What’s more Nils argues that the dependence on paying clients to bring every great idea to life breeds a overly reliant, sluggish culture. With creatives who complain that their clients won’t buy their idea, Nils asks, “Why are you so dependent? Why is that the only way that idea can live? That’s what really kills me. We have a statement here which is ‘are you dependent on people less ambitious than you to make your dreams come true’.”

On the flipside, building and launching a brand of one’s own allows creatives and strategists to understand the problems and frustrations of their clients more profoundly. “It’s one thing agencies saying ‘we want more clients to be fucking brave’… but unless you run your own bottom line, and you know what it’s like to launch something, you kind of don’t get to say that. It’s an old conversation that but one that we all need to address more.”

It’s a philosophy that seems to be paying off as conversations with clients – Uncommon call them partners – are happening and they’ve just done a handshake on their first.
But ultimately the whole set up is built around creating a place that’s appealing to the best talent in the business (and beyond). It’s not just the emphasis on self-generated projects, but the whole language the team uses around employment. 

“Why are most companies and agencies set up in a way that’s almost anti-talent?” asks Nils. The growing use of freelance talent in an increasingly fluid industry seems to have given businesses leave to treat both their freelance and permanent talent pretty poorly. The words ‘freelance’ and ‘permanent’ have become ‘dirty words’, he says.

“You look at them and think, Christ no one wants to be a freelancer. That word’s become code for ‘we’re going to absolutely shaft you and give you the worst briefs, you’re going to get no time then we want you out the building’. And then permanent is, ‘we own your brain, we’re going to farm you out and bill your hours’. And we thought, ‘that’s not what it’s about at al’l. You look at Hollywood and no one’s referring to Christopher Nolan as a freelancer.”

Fair point. And so, looking to how Hollywood brings talent together around a film project, they will draw from a network of makers and collaborators to put together dream teams. Some people, Nils explains, might be there all the time, some might only come in on a project. Ultimately, though, it’s about creating terms that work for the talent.

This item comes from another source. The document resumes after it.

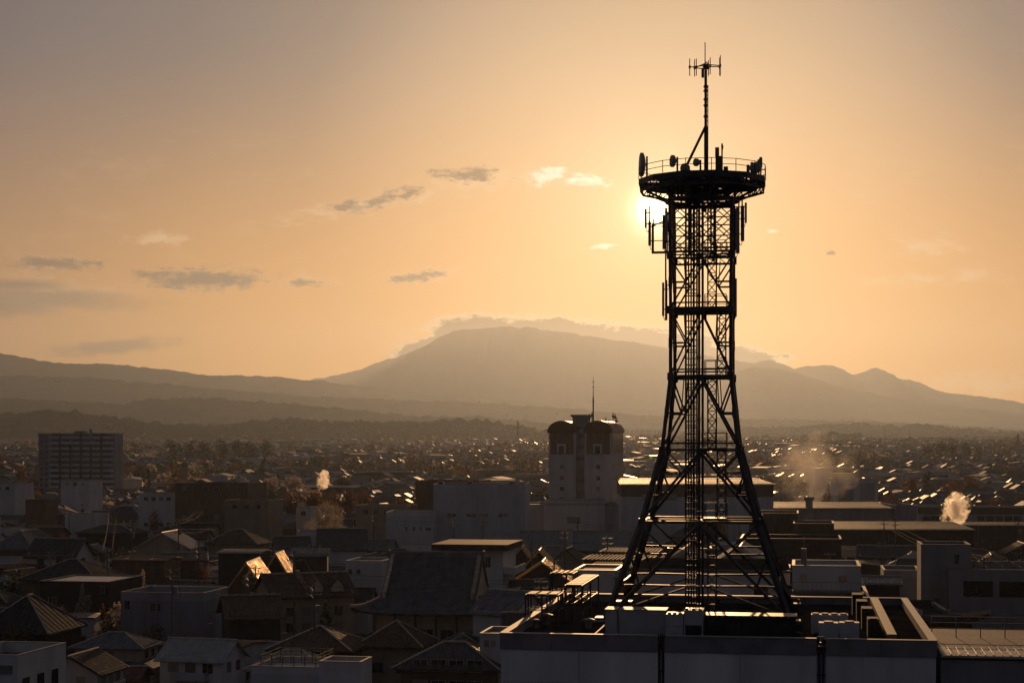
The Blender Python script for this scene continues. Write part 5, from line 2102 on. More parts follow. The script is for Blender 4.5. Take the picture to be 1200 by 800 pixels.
gable('house', 'house with a coarse tiled roof and bright ridge, below the golden roofs', 264, 336, 697, 722, 218, 11, 'x', 'w_dark', 'r_tile_brown', .7, yaw=R(16), wins=('f', (2.2,), 3))
hip('house', 'wide low house with a brown hipped roof above the railed roof terrace', 308, 414, 733, 760, 192, 10, 'w_dark', 'r_tile_brown', .7, wins=('f', (2.2,), 4))
t, w, dp, zt = block('terrace_block', 'pale flat block with a railed roof terrace at the bottom', 'building', 293, 377, 781, 166, 8, 'w_white', ph=.5, rm='r_flat_pale')
mb = MB()
for k in range(6):
    x = -w / 2 + .7 + (w - 1.4) * k / 5
    for y in (-dp / 2 + .8, dp / 2 - .8):
        mb.beam((x, y, zt - .5), (x, y, zt + 1.0), .07)
for z in (zt + .35, zt + .7, zt + 1.0):
    for y in (-dp / 2 + .8, dp / 2 - .8):
        mb.beam((-w / 2 + .7, y, z), (w / 2 - .7, y, z), .06)
    for x in (-w / 2 + .7, w / 2 - .7):
        mb.beam((x, -dp / 2 + .8, z), (x, dp / 2 - .8, z), .06)
mb.build('railing', M['steel'], t)
block('water_tank_house', 'small open-topped white box right of the railed roof terrace', 'building', 373, 424, 775, 164, 4.2, 'w_white', ph=.8, rm='dark')
hip('house', 'house with a hipped tile roof and sunlit right slope at the bottom centre', 457, 588, 752, 781, 180, 9.5, 'w_brown', 'r_tile_grey', .8, wins=('f', (2.2, 4.4), 4, 1.5, 1.2), ridge=1.2)
hip('house', 'house with a steep hipped roof, below the left end of the temple', 413, 497, 727, 754, 197, 8.5, 'w_beige', 'r_tile_brown', .8, wins=('f', (2.0,), 3), ridge=.3)
gable('house', 'dark blue-grey tiled house with a white gable end, left of the pale annex', 372, 432, 619, 643, 330, 11, 'x', 'w_white', 'r_slate', .5, yaw=R(8))
block('white_house', 'pale two-part house with small dark windows, above the left eave of the temple', 'house', 404, 448, 657, 268, 9, 'w_white', [('f', 410, 672, 4, 5), ('f', 420, 672, 4, 5)], ph=.3)
gable('shed', 'bright striped sheet canopy, left of the blue-grey tiled house', 340, 386, 642, 650, 285, 6, 'x', 'w_dark', 'r_corr', .4, cat='shed', yaw=R(4), cap=False)
t, w, dp, zt = block('flats', 'white two-storey flats under a heavy dark flat eave, behind the temple', 'building', 516, 590, 645, 262, 12, 'w_white', [('f', 552, 664, 6, 12), ('f', 572, 664, 6, 12), ('f', 536, 664, 6, 12), ('f', 560, 686, 6, 12)], ph=.3)
mb = MB()
mb.box(-w / 2 - 1.2, w / 2 + .9, -dp / 2 - 1.4, dp / 2 + .8, zt + .07, zt + .9)
mb.box(-w / 2 - 1.3, w / 2 + 1.0, -dp / 2 - 1.5, dp / 2 + .9, zt + .9, zt + 1.05)
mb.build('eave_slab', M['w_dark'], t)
mb = MB()
for z in (zat(672, 262), zat(697, 262)):
    mb.box(w / 2 + .01, w / 2 + 1.9, -dp / 2 + .2, dp / 2 - 2, z, z + .15)
    mb.box(w / 2 + 1.8, w / 2 + 1.9, -dp / 2 + .2, dp / 2 - 2, z + .15, z + 1.1)
    mb.box(w / 2 + .01, w / 2 + 1.8, -dp / 2 + .2, -dp / 2 + .3, z + .15, z + 1.1)
mb.build('balcony', M['w_white'], t)
for k, (px0, px1, yr, ye, d, dep, lab, rm) in enumerate((
        (594, 628, 641, 657, 285, 8, 'small house with a yellow sunlit patch of roof, right of the white flats', 'r_gold'),
        (606, 657, 645, 668, 272, 11, 'dark gabled house with a narrow golden roof slope, right of the white flats', 'r_gold'),
        (596, 674, 659, 682, 246, 11, 'nearest dark gabled house with the wide golden roof slope, right of the temple', 'r_gold'))):
    gable('house', lab, px0, px1, yr, ye, d, dep, 'y', 'w_dark', rm, .6, yaw=R(-4), group='golden roofed houses right of the temple', wins=('f', (2.0,), 2))
gable('house', 'brown gabled house behind the golden roof slopes right of the temple', 642, 684, 643, 659, 300, 9, 'y', 'w_beige', 'r_tile_dark', .6)
gable('wall_roof', 'long low tiled wall roof climbing towards the steel gantries', 590, 652, 679, 688, 205, 4, 'x', 'w_white', 'r_tile_grey', .4, yaw=R(30), cat='house')
gable('side_hall', 'temple side hall with a broad plain tiled slope, at the right of the temple', 540, 606, 691, 717, 215, 9, 'x', 'w_white', 'r_metal_grey', .6, yaw=R(-35), cat='hall')
block('white_house', 'small pale house with twin dark windows low between the temple and the foreground block', 'house', 562, 594, 742, 182, 7, 'w_pale', [('f', 570, 757, 5, 7), ('f', 578, 757, 5, 7)], ph=.3)
# left middle distance
def midblock(label, px0, px1, y, d, dep, wall, wins=True, yaw=GY, rm='r_flat', zrows=(1.2, 4.0), n=3):
    t, w, dp, zt = block('block_house', label, 'building', px0, px1, y, d, dep, wall, ph=.35, yaw=yaw, rm=rm)
    if wins:
        rows(t, w, dp, 'f', [z for z in zrows if z < zt - 1.8] + [zt - 2.2], n, 1.3, 1.1)
    return t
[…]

And respecting that talent.
This, in turn, should help drive greater diversity. “Some of the most talented women I know have kids and frankly can’t return to the working day because the way agencies are currently engineered just doesn’t work,” says Nils.

And if all this sounds really nice and idealistic, there’s a hard business reasoning underpinning this ‘Uncontract’ approach. 

“We were brainwashed in this school of thought years ago but the best people really are the best people and they shine wherever they are… and all I learned was that the best briefs follow them, wherever they are,” says Nils. “What the best clients I’ve met are after is alpha level thinking, ambition way outside the norm. And those people are leading the advertising industry.”

This week, all that clever thinking and inventiveness gets put to the test as Uncommon Creative Studio launches for real. At a time when the industry is beset by an almost paralysing neurotcism, Uncommon is part of a breed of new agencies that truly sees the opportunity available for original businesses. Nils credits the likes of Joan (the New York-based agency run by Jaime Robinson) and AnalogFolk (which supported the trio with as they prepared to launch) as part of this wave of brave and exciting new companies.

Ultimately, Nils is just totally pumped and excited about the future Uncommon. It’s built on the foundation of a solid team, forged in the crucible. “We know we are a team because we’ve been through the fire. There isn’t a guess or gamble there,” he says of his trust in and admiration for Natalie and Lucy.

“I’d love to believe that they think I’m ok at what they do, and I believe that they are brilliant at what they do. Lucy is the best strategist of her generation. I’ve never seen anyone unlock problems or opportunities or brands or systems like she does. I think Natalie – and I don’t know if she’d like me saying this – is the door kicker of a generation. I don’t think I’ve seen anyone that I trust more to open a door, to get things delivered, to make things happen – in any variety of ways.”

It may be week one, but if one thing’s for sure: it is an uncommonly interesting prospect.